EKBIS.CO, JAKARTA - Bulog dan importir umum harus diatur agar bersaing secara sehat untuk urusan impor kedelai. Mantan Direktur Utama Perum Bulog, Mustafa Abubakar, mengatakan kewenangan Bulog mengimpor kedelai merupakan hal yang baru.
Karena itu, perlu diatur agar peranan yang baru ini tidak 'mengganggu' importir yang lebih dulu beraktivitas mengimpor kedelai.
Mustafa mengatakan, melihat besarnya volume kedelai yang harus dikelola, Bulog setidaknya membutuhkan dana 300-500 miliar untuk menopang tugas stabilisasi harga. Namun, pemerintah tidak menyediakan dalam APBN. Padahal, menurut dia, anggaran itu sangat sedikit jika dibandingkan subsidi energi yang besarnya mencapai Rp 300 riliun.
"Apalah arti Rp 1 triliun untuk subsidi bahan makanan pokok. Kepusingan bisa diatasi, yang penting tidak melanggar WTO. Namun importir bisa dikomunikasikan secara baik agar tidak merasa tersaingi, ujar Mustafa dalam diskusi di DPR, Rabu (23/1).
Pemerintah berencana akan menjadikan Bulog sebagai stabilisator harga kedelai dalam negeri. Konsekuensinya, Bulog akan diberi kewenangan untuk mengimpor kedelai. Kewenangan ini rencananya akan tertuang dalam payung hukum berupa Peraturan Presiden (Perpres), namun belum diterbitkan hingga kini.
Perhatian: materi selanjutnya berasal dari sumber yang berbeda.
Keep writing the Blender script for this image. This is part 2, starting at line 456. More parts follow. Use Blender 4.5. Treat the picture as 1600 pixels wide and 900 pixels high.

Sebelumnya, Bulog hanya diberi kesempatan untuk mengimpor beras. Jika Bulog mendapatkan izin impor, artinya Bulog menjadi 'pemain baru' yang menjadi importir kedelai. Mustafa mengatakan persaingan penggunaan lahan pertanian membuat komoditas kedelai cukup sulit diperoleh di dalam negeri. Petani menanam kedelai secara bergantian dengan padi.
Pada tahun 2012, produksi kedelai hanya 783 ribu ton. Produksi kedelai menurun dalam 20 tahun terakhir. Produksi tertinggi pada 1992 mencapai 1,87 juta ton. Pada 2012, Indonesia mengimpor sekitar 1,7 juta ton kedelai. Terbanyak, Indonesia mengimpor dari Amerika.